■ Goal
Copy each line exactly. Leave nothing out.

------------------------------------------------------------------------

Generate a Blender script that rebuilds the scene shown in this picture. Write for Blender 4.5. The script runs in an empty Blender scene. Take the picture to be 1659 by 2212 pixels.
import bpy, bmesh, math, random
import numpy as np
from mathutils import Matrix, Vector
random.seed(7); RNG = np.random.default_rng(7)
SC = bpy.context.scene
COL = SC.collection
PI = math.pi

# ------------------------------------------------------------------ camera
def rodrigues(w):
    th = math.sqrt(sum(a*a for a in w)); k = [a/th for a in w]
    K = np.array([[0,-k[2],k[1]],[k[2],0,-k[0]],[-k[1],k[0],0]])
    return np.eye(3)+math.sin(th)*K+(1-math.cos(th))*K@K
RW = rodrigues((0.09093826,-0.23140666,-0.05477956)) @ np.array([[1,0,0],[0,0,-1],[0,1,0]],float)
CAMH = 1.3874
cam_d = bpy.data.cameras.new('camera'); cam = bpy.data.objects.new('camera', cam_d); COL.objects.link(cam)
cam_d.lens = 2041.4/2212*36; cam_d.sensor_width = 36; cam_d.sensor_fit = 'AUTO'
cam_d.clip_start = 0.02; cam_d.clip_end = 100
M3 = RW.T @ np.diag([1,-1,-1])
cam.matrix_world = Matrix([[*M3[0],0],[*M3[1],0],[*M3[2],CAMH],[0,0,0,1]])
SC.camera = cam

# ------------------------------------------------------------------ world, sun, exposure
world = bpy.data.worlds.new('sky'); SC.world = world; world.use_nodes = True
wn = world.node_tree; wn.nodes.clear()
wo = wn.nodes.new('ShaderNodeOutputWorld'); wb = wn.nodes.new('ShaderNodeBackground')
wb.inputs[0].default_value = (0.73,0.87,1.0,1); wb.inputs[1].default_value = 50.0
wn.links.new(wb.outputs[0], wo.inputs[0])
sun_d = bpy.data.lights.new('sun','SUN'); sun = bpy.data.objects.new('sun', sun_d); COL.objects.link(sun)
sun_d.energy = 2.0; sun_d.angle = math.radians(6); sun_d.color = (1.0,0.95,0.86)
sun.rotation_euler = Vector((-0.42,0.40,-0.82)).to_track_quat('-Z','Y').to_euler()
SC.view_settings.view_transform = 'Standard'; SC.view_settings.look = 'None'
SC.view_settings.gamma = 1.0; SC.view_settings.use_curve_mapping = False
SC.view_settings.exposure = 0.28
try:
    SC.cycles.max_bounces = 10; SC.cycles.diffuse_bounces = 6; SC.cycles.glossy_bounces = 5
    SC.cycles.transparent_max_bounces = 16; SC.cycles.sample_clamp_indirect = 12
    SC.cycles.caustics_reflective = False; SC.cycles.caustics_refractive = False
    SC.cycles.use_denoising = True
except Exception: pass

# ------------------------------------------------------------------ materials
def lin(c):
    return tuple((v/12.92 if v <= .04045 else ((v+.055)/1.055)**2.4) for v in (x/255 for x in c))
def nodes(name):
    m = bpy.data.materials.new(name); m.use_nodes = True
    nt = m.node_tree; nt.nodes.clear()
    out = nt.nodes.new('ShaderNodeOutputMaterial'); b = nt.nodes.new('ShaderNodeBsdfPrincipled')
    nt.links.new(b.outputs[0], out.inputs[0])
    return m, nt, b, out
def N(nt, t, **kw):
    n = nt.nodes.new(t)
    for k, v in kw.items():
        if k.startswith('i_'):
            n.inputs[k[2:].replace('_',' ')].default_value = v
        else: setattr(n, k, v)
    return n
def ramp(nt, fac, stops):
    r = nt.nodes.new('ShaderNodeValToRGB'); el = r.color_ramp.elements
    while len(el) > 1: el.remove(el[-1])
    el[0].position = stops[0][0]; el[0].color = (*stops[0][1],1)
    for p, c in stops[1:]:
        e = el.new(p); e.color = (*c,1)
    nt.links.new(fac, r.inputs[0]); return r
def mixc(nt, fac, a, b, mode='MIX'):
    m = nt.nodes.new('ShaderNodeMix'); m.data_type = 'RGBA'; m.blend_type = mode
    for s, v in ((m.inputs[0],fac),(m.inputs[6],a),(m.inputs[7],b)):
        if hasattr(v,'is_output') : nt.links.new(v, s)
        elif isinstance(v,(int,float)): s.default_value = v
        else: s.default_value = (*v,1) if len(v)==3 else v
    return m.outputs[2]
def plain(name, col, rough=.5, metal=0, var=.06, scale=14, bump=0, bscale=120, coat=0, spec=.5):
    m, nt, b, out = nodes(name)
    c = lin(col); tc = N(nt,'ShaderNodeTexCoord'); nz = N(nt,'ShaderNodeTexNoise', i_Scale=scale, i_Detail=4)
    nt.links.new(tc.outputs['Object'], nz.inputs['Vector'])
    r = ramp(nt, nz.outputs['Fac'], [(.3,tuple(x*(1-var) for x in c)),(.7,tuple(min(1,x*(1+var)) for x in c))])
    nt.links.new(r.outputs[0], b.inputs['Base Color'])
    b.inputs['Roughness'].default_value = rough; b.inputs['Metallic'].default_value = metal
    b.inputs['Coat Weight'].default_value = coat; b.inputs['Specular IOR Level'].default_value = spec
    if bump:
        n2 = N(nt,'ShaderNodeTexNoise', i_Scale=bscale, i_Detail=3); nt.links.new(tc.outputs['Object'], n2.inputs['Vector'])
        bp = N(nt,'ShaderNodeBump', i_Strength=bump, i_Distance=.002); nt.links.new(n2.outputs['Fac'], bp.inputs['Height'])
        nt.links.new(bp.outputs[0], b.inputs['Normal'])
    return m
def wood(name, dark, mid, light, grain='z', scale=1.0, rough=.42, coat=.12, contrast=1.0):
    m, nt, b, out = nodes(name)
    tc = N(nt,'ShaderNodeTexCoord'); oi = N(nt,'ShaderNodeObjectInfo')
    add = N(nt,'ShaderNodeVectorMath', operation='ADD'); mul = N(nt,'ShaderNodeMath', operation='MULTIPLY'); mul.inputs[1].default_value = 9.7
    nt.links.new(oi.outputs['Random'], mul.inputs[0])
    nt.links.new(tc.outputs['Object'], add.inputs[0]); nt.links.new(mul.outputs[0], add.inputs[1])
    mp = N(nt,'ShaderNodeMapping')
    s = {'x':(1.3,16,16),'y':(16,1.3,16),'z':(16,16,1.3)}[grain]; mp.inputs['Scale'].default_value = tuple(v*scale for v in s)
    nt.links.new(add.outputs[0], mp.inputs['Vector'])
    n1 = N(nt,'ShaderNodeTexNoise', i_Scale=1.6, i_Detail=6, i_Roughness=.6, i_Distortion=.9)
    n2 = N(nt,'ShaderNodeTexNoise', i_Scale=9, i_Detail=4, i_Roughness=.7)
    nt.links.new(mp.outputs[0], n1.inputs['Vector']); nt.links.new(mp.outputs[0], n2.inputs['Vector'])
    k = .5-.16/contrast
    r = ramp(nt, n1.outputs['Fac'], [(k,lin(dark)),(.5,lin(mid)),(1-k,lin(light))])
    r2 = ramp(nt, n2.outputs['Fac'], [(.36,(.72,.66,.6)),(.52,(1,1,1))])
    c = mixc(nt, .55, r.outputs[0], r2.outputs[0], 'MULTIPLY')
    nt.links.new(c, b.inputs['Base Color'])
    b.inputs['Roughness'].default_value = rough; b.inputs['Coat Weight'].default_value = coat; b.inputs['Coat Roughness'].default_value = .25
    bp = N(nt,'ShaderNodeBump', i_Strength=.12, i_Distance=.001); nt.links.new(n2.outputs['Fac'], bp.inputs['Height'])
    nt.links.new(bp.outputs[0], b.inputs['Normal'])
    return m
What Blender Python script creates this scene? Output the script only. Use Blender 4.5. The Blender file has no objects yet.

------------------------------------------------------------------------

■ Response to the task
Generate a Blender script that rebuilds the scene shown in this picture. Write for Blender 4.5. The script runs in an empty Blender scene. Take the picture to be 1659 by 2212 pixels.
import bpy, bmesh, math, random
import numpy as np
from mathutils import Matrix, Vector
random.seed(7); RNG = np.random.default_rng(7)
SC = bpy.context.scene
COL = SC.collection
PI = math.pi

# ------------------------------------------------------------------ camera
def rodrigues(w):
    th = math.sqrt(sum(a*a for a in w)); k = [a/th for a in w]
    K = np.array([[0,-k[2],k[1]],[k[2],0,-k[0]],[-k[1],k[0],0]])
    return np.eye(3)+math.sin(th)*K+(1-math.cos(th))*K@K
RW = rodrigues((0.09093826,-0.23140666,-0.05477956)) @ np.array([[1,0,0],[0,0,-1],[0,1,0]],float)
CAMH = 1.3874
cam_d = bpy.data.cameras.new('camera'); cam = bpy.data.objects.new('camera', cam_d); COL.objects.link(cam)
cam_d.lens = 2041.4/2212*36; cam_d.sensor_width = 36; cam_d.sensor_fit = 'AUTO'
cam_d.clip_start = 0.02; cam_d.clip_end = 100
M3 = RW.T @ np.diag([1,-1,-1])
cam.matrix_world = Matrix([[*M3[0],0],[*M3[1],0],[*M3[2],CAMH],[0,0,0,1]])
SC.camera = cam

# ------------------------------------------------------------------ world, sun, exposure
world = bpy.data.worlds.new('sky'); SC.world = world; world.use_nodes = True
wn = world.node_tree; wn.nodes.clear()
wo = wn.nodes.new('ShaderNodeOutputWorld'); wb = wn.nodes.new('ShaderNodeBackground')
wb.inputs[0].default_value = (0.73,0.87,1.0,1); wb.inputs[1].default_value = 50.0
wn.links.new(wb.outputs[0], wo.inputs[0])
sun_d = bpy.data.lights.new('sun','SUN'); sun = bpy.data.objects.new('sun', sun_d); COL.objects.link(sun)
sun_d.energy = 2.0; sun_d.angle = math.radians(6); sun_d.color = (1.0,0.95,0.86)
sun.rotation_euler = Vector((-0.42,0.40,-0.82)).to_track_quat('-Z','Y').to_euler()
SC.view_settings.view_transform = 'Standard'; SC.view_settings.look = 'None'
SC.view_settings.gamma = 1.0; SC.view_settings.use_curve_mapping = False
SC.view_settings.exposure = 0.28
try:
    SC.cycles.max_bounces = 10; SC.cycles.diffuse_bounces = 6; SC.cycles.glossy_bounces = 5
    SC.cycles.transparent_max_bounces = 16; SC.cycles.sample_clamp_indirect = 12
    SC.cycles.caustics_reflective = False; SC.cycles.caustics_refractive = False
    SC.cycles.use_denoising = True
except Exception: pass

# ------------------------------------------------------------------ materials
def lin(c):
    return tuple((v/12.92 if v <= .04045 else ((v+.055)/1.055)**2.4) for v in (x/255 for x in c))
def nodes(name):
    m = bpy.data.materials.new(name); m.use_nodes = True
    nt = m.node_tree; nt.nodes.clear()
    out = nt.nodes.new('ShaderNodeOutputMaterial'); b = nt.nodes.new('ShaderNodeBsdfPrincipled')
    nt.links.new(b.outputs[0], out.inputs[0])
    return m, nt, b, out
def N(nt, t, **kw):
    n = nt.nodes.new(t)
    for k, v in kw.items():
        if k.startswith('i_'):
            n.inputs[k[2:].replace('_',' ')].default_value = v
        else: setattr(n, k, v)
    return n
def ramp(nt, fac, stops):
    r = nt.nodes.new('ShaderNodeValToRGB'); el = r.color_ramp.elements
    while len(el) > 1: el.remove(el[-1])
    el[0].position = stops[0][0]; el[0].color = (*stops[0][1],1)
    for p, c in stops[1:]:
        e = el.new(p); e.color = (*c,1)
    nt.links.new(fac, r.inputs[0]); return r
def mixc(nt, fac, a, b, mode='MIX'):
    m = nt.nodes.new('ShaderNodeMix'); m.data_type = 'RGBA'; m.blend_type = mode
    for s, v in ((m.inputs[0],fac),(m.inputs[6],a),(m.inputs[7],b)):
        if hasattr(v,'is_output') : nt.links.new(v, s)
        elif isinstance(v,(int,float)): s.default_value = v
        else: s.default_value = (*v,1) if len(v)==3 else v
    return m.outputs[2]
def plain(name, col, rough=.5, metal=0, var=.06, scale=14, bump=0, bscale=120, coat=0, spec=.5):
    m, nt, b, out = nodes(name)
    c = lin(col); tc = N(nt,'ShaderNodeTexCoord'); nz = N(nt,'ShaderNodeTexNoise', i_Scale=scale, i_Detail=4)
    nt.links.new(tc.outputs['Object'], nz.inputs['Vector'])
    r = ramp(nt, nz.outputs['Fac'], [(.3,tuple(x*(1-var) for x in c)),(.7,tuple(min(1,x*(1+var)) for x in c))])
    nt.links.new(r.outputs[0], b.inputs['Base Color'])
    b.inputs['Roughness'].default_value = rough; b.inputs['Metallic'].default_value = metal
    b.inputs['Coat Weight'].default_value = coat; b.inputs['Specular IOR Level'].default_value = spec
    if bump:
        n2 = N(nt,'ShaderNodeTexNoise', i_Scale=bscale, i_Detail=3); nt.links.new(tc.outputs['Object'], n2.inputs['Vector'])
        bp = N(nt,'ShaderNodeBump', i_Strength=bump, i_Distance=.002); nt.links.new(n2.outputs['Fac'], bp.inputs['Height'])
        nt.links.new(bp.outputs[0], b.inputs['Normal'])
    return m
def wood(name, dark, mid, light, grain='z', scale=1.0, rough=.42, coat=.12, contrast=1.0):
    m, nt, b, out = nodes(name)
    tc = N(nt,'ShaderNodeTexCoord'); oi = N(nt,'ShaderNodeObjectInfo')
    add = N(nt,'ShaderNodeVectorMath', operation='ADD'); mul = N(nt,'ShaderNodeMath', operation='MULTIPLY'); mul.inputs[1].default_value = 9.7
    nt.links.new(oi.outputs['Random'], mul.inputs[0])
    nt.links.new(tc.outputs['Object'], add.inputs[0]); nt.links.new(mul.outputs[0], add.inputs[1])
    mp = N(nt,'ShaderNodeMapping')
    s = {'x':(1.3,16,16),'y':(16,1.3,16),'z':(16,16,1.3)}[grain]; mp.inputs['Scale'].default_value = tuple(v*scale for v in s)
    nt.links.new(add.outputs[0], mp.inputs['Vector'])
    n1 = N(nt,'ShaderNodeTexNoise', i_Scale=1.6, i_Detail=6, i_Roughness=.6, i_Distortion=.9)
    n2 = N(nt,'ShaderNodeTexNoise', i_Scale=9, i_Detail=4, i_Roughness=.7)
    nt.links.new(mp.outputs[0], n1.inputs['Vector']); nt.links.new(mp.outputs[0], n2.inputs['Vector'])
    k = .5-.16/contrast
    r = ramp(nt, n1.outputs['Fac'], [(k,lin(dark)),(.5,lin(mid)),(1-k,lin(light))])
    r2 = ramp(nt, n2.outputs['Fac'], [(.36,(.72,.66,.6)),(.52,(1,1,1))])
    c = mixc(nt, .55, r.outputs[0], r2.outputs[0], 'MULTIPLY')
    nt.links.new(c, b.inputs['Base Color'])
    b.inputs['Roughness'].default_value = rough; b.inputs['Coat Weight'].default_value = coat; b.inputs['Coat Roughness'].default_value = .25
    bp = N(nt,'ShaderNodeBump', i_Strength=.12, i_Distance=.001); nt.links.new(n2.outputs['Fac'], bp.inputs['Height'])
    nt.links.new(bp.outputs[0], b.inputs['Normal'])
    return m
What Blender Python script creates this scene? Output the script only. Use Blender 4.5. The Blender file has no objects yet.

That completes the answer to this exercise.